Informant Blew the Whistle on Price Fixing at ADM

Mark Whitacre, the corporate whistleblower who exposed a price-fixing scandal at Archer Daniels Midland in the 1990s, told a group of fraud examiners that his wife was the person who convinced him to go to the FBI.

Whitacre talked about his experiences in a fascinating keynote speech at the Association of Certified Fraud Examiners’ annual conference in Orlando, Fla., on Wednesday. He worked for ADM from 1989-1995 and said the company has become radically improved today in terms of corporate integrity. But back when he was working for the agricultural giant as president of its bioproducts division, ADM’s price fixing of lysine helped drive up the price of corn syrup used to sweeten a wide array of consumer products from Coca-Cola, Pepsi, Kellogg's, and Tyson Foods. Those higher costs were ultimately passed along to the consumer.

Whitacre was portrayed by Matt Damon in the 2009 movie “The Informant!” based on the book by Kurt Eichenwald and directed by Steven Soderbergh. He described an atmosphere of rampant corruption at the company going back before he started working there. He and other top executives had lost $660,000 on a Nigerian investment scam, but they ended up charging the losses back to the company. That encouraged Whitacre to participate in further embezzlement and fraud at the company.

“Greed became my focus and became my downfall,” he said.

The corporate culture at ADM encouraged executives to look the other way because the company was involved at the time in the much larger price-fixing scheme. The former treasurer had been involved in a separate fraud scheme, according to Whitacre, but could not be prosecuted because he knew about the price fixing.

When Whitacre told his wife Ginger about the fraud in 1992, she immediately insisted that he call law enforcement, saying she wouldn't be able to live with him otherwise. He credited her high moral compass and integrity. The two had been dating since he was in the eighth grade and married in 1979. She said she could see the changes in him since he began working at ADM. He contacted the FBI and agreed to wear a wiretap every day. That lasted for three years. At the time, they had to use tapes, which needed to be changed every hour, so Whitacre was often forced to go to the bathroom during long meetings with fellow executives to change the tapes. The tape recorder is now in the FBI Museum in Washington, D.C.

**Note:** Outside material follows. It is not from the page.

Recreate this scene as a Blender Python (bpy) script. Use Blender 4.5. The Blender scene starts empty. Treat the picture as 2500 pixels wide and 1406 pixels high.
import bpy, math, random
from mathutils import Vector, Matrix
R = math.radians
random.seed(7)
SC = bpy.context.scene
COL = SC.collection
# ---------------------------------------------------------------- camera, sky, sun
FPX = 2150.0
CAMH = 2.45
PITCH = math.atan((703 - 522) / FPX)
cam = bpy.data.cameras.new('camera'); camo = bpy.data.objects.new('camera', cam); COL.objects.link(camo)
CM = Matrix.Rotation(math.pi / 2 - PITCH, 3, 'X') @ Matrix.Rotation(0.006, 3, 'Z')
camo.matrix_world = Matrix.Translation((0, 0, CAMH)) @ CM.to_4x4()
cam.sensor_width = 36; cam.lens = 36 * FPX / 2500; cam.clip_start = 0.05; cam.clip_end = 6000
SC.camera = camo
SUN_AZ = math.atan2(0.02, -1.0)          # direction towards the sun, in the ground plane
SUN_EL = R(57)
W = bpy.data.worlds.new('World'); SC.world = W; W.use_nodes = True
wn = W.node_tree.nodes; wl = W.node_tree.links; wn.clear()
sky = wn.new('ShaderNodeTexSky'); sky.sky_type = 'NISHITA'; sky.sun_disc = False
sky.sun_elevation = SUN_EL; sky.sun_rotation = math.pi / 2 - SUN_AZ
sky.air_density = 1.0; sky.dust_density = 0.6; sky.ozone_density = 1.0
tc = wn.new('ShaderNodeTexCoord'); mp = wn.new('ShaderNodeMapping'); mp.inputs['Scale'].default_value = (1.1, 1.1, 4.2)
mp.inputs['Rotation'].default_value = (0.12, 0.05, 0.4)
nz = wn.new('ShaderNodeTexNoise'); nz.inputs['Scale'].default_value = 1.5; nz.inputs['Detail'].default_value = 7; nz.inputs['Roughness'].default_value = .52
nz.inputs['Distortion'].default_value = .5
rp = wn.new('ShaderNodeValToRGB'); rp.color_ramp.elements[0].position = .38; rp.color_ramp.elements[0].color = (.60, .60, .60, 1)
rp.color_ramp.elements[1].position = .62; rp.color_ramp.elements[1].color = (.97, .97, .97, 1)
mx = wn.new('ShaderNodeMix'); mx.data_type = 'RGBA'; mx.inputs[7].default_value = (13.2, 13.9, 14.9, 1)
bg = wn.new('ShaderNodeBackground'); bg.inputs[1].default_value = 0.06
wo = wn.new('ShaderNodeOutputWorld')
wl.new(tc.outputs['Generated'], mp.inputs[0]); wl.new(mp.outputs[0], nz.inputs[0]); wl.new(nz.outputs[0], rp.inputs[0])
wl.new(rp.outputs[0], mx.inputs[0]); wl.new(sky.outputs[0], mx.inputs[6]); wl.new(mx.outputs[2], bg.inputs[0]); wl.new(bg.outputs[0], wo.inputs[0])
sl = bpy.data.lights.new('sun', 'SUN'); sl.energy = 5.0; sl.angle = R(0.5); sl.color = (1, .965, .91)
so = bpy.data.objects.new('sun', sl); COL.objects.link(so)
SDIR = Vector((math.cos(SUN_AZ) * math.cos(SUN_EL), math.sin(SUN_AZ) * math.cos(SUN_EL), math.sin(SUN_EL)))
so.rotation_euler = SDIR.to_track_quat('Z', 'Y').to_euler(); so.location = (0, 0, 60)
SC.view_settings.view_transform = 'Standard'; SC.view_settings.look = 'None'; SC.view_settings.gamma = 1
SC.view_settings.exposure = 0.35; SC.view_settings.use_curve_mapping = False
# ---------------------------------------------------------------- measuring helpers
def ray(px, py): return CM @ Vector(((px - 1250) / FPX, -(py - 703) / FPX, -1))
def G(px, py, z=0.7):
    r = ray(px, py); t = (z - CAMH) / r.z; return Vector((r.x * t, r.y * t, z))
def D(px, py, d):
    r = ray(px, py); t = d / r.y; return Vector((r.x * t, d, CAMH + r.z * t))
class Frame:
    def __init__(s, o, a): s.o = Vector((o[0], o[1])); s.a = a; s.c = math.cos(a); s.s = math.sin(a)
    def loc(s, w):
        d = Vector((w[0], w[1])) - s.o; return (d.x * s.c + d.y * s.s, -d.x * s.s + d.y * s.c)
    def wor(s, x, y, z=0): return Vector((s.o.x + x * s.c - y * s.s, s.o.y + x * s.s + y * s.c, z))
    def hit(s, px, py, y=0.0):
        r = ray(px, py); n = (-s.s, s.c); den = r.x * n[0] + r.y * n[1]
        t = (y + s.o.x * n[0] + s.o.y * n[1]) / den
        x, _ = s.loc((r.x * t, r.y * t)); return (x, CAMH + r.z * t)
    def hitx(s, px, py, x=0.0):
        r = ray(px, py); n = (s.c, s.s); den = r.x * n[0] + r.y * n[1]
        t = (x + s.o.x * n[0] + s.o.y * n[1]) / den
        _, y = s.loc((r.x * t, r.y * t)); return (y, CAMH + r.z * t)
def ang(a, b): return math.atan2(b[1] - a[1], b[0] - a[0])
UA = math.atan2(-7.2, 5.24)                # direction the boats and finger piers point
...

Wherever he traveled, the FBI arranged to have the same green lamp with a bugging device set up in every hotel room where he stayed and met with fellow executives, no matter whether it fit in with the hotel décor. Whitacre noted that if there had been any female executives at these meetings, they probably would have spotted the same lamp, but none of the male executives ever seemed to notice. “That green lamp followed us around the world,” he said.

His fellow executives were callous about their price-fixing talks and even were caught on tape joking when they heard a knock at the hotel room door, “Maybe that’s the FBI.”

Ultimately the Justice Department prosecuted senior ADM executives for the lysine price fixing, and vice chairman Michael Andreas was sentenced to a federal prison term in 1999. The company was fined $100 million in 1997 for antitrust violations and paid $400 million in 2005 to settle a class-action lawsuit filed by its customers.

Whitacre, for his part, feared he would be fired once ADM learned that he had helped the FBI and he would be blackballed from the industry. He embezzled $9 million from the company, thinking that would help him survive without a job. Once the price-fixing scheme went public, ADM found evidence of the embezzlement by pulling his invoices at the accounting department.

Whitacre was prosecuted for embezzling from the company. However, he credited the FBI agent who worked with him, Brian Shepard, for standing by him and helping him get expert legal help. Nevertheless, he rejected a plea deal that would have allowed him to serve just six months in prison. He ended up with a 10 and a half year sentence, of which he served about eight years. His devoted wife Ginger visited him every weekend and holiday and moved across four states every time he was relocated. Whitacre grew emotional as he described how one of his children grew up while he spent time in prison.

When he was finally released, he was hit with an $8.3 million tax bill from the IRS, but his friends at the FBI had it dismissed. “The three FBI agents and prosecutors were my full supporters,” said Whitacre. “They stayed in contact.”

The corporations who were helped by Whitacre’s actions, including Coca-Cola, Pepsi, Kellogg’s and Tyson Foods, also helped his family while he was in prison, paying for his wife to go back to school and helping pay for his children’s education.

The day after he was released from prison at age 49 in 2006, Whitacre landed a job at a biotech company, Cypress Systems. Ultimately he was promoted to president and chief operating officer. However, he noted that he has nothing to do with the company’s finances, adding that he wouldn’t want to have access to them.